# [Work to do]
Quote exactly the lines spanning from the top of the data below to the line that contains "R = math.radians", including both.
- - - -
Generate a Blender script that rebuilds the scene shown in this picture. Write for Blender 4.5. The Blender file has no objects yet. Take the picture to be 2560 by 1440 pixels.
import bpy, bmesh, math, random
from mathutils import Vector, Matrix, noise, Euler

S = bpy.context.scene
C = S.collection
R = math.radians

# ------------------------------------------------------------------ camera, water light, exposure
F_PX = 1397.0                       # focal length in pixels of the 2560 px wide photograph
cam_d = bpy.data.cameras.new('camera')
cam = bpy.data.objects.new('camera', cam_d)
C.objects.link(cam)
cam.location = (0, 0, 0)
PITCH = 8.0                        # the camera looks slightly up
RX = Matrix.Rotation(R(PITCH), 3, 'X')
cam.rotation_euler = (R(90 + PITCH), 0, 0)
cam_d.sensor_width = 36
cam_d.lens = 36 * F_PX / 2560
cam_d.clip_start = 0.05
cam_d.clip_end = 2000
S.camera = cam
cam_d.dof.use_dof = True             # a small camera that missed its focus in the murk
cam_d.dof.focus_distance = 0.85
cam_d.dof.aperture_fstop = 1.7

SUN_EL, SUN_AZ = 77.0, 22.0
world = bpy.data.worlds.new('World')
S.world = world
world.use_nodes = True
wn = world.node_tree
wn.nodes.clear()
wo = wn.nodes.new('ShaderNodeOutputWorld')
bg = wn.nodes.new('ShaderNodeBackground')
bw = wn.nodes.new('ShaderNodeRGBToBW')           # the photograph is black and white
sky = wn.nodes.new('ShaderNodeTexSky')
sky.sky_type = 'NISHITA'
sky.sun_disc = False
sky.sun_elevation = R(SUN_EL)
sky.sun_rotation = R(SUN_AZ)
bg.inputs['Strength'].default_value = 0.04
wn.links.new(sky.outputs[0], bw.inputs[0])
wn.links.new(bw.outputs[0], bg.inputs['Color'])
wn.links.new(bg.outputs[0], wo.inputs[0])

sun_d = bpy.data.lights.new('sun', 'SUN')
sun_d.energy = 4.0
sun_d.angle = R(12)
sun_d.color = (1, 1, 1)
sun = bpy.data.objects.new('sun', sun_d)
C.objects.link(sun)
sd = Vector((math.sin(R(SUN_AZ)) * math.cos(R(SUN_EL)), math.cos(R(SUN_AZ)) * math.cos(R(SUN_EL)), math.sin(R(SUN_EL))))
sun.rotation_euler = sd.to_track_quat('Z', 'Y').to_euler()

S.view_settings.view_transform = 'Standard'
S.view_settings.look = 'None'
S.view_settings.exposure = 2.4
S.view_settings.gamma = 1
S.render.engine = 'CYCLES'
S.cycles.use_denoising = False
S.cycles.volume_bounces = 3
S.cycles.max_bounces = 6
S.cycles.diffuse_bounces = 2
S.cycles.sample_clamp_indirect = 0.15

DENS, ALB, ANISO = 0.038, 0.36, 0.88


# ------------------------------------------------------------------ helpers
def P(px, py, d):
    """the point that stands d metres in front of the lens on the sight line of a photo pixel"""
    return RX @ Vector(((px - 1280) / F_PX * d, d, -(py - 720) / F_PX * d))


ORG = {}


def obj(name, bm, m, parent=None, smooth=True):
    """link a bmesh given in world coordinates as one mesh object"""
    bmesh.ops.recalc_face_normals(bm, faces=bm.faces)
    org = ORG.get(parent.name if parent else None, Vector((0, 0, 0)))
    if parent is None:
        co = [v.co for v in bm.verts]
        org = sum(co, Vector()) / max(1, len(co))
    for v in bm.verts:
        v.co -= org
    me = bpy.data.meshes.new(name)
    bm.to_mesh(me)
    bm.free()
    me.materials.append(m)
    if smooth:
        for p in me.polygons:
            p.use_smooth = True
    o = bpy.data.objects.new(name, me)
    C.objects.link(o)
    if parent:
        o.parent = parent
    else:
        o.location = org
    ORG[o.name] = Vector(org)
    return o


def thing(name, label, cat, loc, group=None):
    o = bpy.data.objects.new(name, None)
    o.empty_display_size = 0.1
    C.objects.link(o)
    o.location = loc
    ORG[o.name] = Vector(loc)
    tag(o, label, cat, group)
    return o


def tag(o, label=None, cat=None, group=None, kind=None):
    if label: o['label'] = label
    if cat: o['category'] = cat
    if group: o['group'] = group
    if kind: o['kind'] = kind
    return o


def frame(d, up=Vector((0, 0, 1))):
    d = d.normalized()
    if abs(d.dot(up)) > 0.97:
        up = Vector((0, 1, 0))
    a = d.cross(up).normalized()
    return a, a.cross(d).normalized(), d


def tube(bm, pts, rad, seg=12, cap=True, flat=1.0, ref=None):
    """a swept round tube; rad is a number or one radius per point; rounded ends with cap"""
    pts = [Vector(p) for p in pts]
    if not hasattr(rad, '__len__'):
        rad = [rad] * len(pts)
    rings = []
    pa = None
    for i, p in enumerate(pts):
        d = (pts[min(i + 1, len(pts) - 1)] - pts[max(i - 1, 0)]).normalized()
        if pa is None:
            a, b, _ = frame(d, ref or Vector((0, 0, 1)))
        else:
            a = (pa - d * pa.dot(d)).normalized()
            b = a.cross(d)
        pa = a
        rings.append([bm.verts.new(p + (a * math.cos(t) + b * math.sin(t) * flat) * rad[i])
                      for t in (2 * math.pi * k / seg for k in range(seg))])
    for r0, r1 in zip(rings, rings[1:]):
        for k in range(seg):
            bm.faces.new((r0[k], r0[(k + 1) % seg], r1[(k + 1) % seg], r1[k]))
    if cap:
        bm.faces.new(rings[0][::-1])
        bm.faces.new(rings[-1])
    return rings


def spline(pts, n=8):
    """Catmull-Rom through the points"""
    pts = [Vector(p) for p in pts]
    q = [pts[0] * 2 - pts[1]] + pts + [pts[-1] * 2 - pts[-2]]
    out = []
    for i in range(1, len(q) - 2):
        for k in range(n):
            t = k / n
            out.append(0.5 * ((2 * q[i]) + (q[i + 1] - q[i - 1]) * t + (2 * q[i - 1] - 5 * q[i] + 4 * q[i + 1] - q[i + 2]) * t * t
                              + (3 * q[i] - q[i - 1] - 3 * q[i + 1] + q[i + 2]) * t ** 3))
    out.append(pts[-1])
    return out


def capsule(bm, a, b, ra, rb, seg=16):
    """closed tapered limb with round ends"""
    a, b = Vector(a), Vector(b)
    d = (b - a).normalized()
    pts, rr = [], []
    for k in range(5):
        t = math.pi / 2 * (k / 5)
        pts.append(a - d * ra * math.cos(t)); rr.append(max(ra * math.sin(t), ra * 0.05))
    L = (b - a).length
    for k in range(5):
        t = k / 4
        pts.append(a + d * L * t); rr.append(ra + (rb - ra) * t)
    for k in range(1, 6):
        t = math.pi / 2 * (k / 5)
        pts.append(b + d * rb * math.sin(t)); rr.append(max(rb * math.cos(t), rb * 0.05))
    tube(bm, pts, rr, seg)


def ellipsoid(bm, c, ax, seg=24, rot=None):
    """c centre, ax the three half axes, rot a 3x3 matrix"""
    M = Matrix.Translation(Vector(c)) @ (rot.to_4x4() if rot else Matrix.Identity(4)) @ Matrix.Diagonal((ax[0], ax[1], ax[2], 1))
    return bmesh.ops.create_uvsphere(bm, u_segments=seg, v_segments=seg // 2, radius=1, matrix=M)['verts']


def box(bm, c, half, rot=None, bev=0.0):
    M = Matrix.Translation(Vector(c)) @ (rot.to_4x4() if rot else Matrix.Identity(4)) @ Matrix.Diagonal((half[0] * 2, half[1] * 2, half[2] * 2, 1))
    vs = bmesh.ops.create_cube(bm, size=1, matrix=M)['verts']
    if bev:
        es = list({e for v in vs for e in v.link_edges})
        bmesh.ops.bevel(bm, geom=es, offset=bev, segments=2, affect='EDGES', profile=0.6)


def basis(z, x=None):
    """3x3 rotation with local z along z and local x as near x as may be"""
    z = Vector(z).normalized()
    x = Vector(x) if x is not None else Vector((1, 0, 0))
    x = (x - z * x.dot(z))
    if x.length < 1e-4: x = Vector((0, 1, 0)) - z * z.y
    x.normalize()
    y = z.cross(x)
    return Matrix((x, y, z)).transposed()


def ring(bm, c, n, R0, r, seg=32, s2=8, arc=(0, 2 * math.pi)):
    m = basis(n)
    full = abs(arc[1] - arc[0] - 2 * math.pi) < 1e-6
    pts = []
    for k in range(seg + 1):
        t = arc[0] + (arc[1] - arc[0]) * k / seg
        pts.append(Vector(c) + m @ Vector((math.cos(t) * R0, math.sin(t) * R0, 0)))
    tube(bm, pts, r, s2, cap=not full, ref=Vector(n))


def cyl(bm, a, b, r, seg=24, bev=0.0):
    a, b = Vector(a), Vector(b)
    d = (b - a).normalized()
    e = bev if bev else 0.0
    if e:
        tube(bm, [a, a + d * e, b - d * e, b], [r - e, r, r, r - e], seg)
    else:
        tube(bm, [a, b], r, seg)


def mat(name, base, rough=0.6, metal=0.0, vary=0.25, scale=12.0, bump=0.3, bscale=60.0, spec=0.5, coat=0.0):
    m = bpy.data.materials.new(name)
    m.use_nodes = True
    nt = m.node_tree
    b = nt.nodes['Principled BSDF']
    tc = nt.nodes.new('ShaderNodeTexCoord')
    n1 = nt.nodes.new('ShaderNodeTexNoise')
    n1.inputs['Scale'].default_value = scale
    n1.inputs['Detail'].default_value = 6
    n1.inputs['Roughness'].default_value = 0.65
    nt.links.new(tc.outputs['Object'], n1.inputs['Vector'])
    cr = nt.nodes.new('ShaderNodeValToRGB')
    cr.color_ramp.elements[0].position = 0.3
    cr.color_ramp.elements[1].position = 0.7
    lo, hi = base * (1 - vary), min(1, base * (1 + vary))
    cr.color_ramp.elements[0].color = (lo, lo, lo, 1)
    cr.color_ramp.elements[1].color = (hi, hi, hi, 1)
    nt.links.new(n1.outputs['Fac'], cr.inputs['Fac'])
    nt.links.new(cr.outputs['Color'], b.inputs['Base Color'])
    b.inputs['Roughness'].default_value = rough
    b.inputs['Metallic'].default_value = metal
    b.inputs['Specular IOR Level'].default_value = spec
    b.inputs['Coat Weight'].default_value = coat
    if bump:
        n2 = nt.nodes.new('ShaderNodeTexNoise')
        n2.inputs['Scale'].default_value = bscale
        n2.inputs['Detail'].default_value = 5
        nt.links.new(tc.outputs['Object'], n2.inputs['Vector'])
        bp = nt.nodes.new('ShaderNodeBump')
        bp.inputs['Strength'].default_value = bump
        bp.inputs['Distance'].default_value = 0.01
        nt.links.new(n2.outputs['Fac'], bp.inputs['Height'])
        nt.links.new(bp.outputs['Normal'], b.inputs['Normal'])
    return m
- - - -
# [Result for this exercise]
Generate a Blender script that rebuilds the scene shown in this picture. Write for Blender 4.5. The Blender file has no objects yet. Take the picture to be 2560 by 1440 pixels.
import bpy, bmesh, math, random
from mathutils import Vector, Matrix, noise, Euler

S = bpy.context.scene
C = S.collection
R = math.radians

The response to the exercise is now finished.